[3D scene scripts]
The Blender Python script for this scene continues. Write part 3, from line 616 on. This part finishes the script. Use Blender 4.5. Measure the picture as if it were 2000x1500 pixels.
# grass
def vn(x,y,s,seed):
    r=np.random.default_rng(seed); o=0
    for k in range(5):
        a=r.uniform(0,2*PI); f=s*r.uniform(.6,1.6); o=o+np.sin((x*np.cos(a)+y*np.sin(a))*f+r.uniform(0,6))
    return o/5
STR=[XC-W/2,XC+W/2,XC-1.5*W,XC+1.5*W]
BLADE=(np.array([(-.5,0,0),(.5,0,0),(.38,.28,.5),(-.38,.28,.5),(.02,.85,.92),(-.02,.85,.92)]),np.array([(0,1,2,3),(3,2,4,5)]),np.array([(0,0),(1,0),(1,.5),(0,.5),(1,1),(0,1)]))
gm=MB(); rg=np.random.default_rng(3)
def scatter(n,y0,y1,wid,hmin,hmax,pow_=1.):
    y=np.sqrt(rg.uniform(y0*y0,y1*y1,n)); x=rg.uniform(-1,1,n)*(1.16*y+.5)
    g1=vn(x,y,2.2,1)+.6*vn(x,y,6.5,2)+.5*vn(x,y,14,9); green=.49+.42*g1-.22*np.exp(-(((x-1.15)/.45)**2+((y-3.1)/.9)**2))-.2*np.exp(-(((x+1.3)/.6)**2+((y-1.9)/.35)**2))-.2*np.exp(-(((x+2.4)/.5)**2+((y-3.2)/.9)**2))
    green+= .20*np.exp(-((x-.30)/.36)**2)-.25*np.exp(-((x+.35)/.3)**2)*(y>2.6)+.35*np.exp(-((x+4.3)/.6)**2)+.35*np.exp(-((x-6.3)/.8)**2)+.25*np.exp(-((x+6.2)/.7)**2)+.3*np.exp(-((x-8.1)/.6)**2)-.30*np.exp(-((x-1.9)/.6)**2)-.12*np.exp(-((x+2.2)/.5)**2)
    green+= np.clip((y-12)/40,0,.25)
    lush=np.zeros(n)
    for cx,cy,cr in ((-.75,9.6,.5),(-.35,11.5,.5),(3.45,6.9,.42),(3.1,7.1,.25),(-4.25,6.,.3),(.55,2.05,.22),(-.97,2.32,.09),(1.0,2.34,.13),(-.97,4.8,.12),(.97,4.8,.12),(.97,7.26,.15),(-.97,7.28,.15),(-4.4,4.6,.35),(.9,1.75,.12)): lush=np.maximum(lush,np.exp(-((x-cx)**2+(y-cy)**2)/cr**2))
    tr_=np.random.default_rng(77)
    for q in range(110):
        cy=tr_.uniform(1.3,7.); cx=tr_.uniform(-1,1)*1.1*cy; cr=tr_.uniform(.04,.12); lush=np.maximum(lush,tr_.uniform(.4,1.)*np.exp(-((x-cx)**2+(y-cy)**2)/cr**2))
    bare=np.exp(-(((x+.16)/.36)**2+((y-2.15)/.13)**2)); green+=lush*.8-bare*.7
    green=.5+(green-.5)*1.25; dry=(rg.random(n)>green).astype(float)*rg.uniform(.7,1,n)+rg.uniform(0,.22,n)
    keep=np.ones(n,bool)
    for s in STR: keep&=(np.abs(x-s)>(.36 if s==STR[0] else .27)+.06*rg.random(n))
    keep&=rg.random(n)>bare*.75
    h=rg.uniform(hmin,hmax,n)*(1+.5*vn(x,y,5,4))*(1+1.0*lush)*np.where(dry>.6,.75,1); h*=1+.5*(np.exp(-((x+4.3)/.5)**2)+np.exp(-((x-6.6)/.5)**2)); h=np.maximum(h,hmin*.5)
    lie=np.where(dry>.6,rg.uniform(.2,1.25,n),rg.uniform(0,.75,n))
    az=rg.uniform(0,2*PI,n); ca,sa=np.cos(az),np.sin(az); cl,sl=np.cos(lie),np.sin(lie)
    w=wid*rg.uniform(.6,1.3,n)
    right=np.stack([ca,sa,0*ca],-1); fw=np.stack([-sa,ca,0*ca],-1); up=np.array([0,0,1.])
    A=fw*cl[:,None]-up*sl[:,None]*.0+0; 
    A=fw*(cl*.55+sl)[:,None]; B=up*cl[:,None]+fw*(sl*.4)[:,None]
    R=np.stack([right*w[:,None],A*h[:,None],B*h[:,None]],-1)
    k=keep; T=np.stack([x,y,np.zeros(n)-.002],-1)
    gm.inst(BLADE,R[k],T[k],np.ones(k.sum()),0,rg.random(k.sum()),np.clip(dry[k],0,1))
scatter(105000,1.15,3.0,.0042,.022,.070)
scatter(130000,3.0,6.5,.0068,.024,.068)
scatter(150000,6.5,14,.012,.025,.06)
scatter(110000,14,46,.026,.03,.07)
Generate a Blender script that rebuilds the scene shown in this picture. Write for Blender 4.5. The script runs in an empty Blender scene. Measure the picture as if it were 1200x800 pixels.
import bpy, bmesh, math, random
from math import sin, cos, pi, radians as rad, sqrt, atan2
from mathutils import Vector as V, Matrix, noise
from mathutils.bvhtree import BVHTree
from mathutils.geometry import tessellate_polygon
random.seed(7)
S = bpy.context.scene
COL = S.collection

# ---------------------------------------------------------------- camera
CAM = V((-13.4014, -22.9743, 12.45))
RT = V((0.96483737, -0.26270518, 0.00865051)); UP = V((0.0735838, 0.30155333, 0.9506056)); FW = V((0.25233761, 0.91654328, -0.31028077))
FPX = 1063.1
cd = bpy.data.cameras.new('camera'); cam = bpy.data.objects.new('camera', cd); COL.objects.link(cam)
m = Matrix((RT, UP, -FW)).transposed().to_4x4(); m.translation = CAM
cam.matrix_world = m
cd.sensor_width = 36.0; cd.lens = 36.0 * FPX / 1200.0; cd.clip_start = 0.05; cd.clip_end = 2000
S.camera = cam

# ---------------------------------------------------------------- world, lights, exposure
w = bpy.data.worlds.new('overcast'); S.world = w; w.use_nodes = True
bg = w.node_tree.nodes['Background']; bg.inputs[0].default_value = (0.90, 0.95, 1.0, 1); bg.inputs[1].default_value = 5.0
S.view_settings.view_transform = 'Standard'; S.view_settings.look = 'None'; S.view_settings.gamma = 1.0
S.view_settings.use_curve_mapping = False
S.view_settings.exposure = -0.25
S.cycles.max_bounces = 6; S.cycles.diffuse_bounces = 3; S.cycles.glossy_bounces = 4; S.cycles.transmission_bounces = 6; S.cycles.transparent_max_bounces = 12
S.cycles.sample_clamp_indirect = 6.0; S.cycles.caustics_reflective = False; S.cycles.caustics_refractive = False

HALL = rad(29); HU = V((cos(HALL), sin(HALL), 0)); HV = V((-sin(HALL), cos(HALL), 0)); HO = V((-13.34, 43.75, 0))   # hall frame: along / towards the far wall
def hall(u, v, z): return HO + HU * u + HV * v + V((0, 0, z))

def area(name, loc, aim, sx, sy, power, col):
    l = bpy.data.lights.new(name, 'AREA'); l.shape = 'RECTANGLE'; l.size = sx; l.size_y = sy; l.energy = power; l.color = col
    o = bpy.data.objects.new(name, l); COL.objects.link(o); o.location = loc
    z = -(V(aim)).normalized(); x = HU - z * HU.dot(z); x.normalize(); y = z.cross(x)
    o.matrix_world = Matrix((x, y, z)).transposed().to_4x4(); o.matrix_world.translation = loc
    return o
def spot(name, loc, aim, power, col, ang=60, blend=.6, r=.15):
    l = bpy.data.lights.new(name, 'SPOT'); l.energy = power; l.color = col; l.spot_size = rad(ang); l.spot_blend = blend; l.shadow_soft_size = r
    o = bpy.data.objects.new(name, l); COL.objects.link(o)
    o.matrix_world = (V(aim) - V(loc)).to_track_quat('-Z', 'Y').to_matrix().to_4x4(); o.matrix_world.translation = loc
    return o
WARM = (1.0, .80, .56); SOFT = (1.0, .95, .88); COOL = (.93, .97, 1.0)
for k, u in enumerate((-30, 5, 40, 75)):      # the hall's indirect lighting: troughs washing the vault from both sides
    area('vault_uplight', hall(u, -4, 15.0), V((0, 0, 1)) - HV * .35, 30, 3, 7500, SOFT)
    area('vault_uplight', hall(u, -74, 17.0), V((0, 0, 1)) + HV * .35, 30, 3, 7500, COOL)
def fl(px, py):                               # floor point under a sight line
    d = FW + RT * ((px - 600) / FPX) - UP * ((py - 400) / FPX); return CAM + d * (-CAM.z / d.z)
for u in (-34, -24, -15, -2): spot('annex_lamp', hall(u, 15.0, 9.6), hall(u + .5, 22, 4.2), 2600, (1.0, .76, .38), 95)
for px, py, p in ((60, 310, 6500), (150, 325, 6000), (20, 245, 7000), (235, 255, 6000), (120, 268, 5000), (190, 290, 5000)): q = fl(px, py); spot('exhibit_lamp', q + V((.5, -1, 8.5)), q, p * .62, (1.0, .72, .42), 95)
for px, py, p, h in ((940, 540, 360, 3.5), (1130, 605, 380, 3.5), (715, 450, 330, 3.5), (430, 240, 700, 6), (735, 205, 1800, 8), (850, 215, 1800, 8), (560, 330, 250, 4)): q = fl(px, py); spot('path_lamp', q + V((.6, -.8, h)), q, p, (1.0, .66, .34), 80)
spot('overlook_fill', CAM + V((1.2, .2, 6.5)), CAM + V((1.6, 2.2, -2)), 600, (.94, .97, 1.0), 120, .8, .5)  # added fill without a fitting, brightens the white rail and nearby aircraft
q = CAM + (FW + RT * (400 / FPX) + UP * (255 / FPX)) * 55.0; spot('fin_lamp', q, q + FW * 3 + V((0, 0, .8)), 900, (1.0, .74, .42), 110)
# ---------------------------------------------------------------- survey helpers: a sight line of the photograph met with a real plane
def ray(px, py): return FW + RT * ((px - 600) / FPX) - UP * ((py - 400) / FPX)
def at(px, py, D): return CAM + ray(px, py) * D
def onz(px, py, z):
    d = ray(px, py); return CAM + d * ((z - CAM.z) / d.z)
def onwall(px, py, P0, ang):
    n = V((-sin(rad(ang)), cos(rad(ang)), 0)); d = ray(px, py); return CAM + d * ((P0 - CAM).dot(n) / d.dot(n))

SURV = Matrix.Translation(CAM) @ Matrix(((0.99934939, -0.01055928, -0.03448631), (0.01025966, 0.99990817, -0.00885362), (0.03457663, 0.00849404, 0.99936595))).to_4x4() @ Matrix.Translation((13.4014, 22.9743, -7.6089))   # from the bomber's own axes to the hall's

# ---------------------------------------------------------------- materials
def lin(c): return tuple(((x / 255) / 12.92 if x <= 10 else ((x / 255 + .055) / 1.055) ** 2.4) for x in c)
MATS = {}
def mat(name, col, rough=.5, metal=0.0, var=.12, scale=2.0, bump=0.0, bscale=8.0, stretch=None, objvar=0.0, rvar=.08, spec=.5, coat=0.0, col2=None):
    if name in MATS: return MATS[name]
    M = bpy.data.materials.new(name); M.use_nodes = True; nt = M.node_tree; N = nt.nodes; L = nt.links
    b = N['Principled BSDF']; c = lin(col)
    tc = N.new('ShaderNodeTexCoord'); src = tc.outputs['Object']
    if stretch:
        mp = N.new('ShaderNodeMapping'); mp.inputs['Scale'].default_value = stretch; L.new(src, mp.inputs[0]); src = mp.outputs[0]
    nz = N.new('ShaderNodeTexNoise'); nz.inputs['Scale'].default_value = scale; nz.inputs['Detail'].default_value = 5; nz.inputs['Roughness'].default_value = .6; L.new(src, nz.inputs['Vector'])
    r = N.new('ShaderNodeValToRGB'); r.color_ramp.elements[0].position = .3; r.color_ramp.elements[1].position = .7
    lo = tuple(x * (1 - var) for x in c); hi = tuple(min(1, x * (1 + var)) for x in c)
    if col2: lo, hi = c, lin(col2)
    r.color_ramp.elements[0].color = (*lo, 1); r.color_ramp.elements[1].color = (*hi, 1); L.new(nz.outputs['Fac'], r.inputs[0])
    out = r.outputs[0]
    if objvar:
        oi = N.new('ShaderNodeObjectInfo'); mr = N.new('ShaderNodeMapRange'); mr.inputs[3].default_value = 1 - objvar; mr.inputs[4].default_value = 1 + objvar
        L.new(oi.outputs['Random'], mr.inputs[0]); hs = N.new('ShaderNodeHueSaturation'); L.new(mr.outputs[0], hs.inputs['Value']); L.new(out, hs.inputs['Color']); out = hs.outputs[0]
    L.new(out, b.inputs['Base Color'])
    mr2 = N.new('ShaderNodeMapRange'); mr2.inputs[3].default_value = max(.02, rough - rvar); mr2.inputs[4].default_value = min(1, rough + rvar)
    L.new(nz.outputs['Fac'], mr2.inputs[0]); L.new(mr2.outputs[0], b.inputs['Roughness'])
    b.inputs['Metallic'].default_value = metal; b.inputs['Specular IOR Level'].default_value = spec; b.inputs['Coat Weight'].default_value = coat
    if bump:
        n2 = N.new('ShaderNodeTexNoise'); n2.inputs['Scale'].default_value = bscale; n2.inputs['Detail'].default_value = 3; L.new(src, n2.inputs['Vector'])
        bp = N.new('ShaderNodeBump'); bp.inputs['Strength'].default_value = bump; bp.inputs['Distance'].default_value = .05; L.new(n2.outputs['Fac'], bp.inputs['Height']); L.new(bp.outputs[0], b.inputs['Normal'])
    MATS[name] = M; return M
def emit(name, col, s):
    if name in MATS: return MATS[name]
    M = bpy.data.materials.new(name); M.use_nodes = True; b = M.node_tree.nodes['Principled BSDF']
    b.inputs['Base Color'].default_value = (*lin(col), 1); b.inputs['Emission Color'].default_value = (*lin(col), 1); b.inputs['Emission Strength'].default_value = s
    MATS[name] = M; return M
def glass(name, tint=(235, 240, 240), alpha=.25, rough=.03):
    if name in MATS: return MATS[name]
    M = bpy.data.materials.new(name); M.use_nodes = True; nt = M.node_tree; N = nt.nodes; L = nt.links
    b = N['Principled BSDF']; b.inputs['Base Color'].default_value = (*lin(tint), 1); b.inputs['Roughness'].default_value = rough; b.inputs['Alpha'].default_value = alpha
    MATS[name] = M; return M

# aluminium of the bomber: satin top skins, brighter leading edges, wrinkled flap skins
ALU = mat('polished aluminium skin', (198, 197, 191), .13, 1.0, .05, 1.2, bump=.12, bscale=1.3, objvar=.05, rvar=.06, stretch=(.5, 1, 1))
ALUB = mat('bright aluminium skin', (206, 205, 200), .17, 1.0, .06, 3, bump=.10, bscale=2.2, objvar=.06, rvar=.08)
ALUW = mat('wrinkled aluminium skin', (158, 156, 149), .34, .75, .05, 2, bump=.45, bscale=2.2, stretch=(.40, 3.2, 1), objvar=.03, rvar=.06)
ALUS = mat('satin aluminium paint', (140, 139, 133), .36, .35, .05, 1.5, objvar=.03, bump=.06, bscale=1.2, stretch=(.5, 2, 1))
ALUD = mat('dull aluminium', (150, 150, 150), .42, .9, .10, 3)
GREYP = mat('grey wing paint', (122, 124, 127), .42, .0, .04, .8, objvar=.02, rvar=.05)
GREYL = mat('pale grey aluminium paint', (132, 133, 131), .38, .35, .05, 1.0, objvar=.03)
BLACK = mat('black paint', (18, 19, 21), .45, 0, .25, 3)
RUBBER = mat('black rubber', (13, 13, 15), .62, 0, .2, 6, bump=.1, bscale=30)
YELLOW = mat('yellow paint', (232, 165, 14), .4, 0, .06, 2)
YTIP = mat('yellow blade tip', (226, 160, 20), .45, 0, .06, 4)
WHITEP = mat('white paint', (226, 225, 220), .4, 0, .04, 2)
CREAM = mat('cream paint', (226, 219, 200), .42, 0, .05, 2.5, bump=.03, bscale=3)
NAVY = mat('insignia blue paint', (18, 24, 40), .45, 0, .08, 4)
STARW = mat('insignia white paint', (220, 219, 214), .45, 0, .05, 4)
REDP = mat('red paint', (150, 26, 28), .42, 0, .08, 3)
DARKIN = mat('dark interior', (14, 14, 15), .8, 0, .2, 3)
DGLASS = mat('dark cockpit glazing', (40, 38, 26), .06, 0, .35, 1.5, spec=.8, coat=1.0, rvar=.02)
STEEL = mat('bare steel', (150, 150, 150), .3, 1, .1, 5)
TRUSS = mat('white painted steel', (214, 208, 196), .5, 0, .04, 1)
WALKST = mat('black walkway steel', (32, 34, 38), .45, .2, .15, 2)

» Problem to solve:
Scan the listing above and copy all lines containing the word "bare".

» Written solution:
    bare=np.exp(-(((x+.16)/.36)**2+((y-2.15)/.13)**2)); green+=lush*.8-bare*.7
    keep&=rg.random(n)>bare*.75
STEEL = mat('bare steel', (150, 150, 150), .3, 1, .1, 5)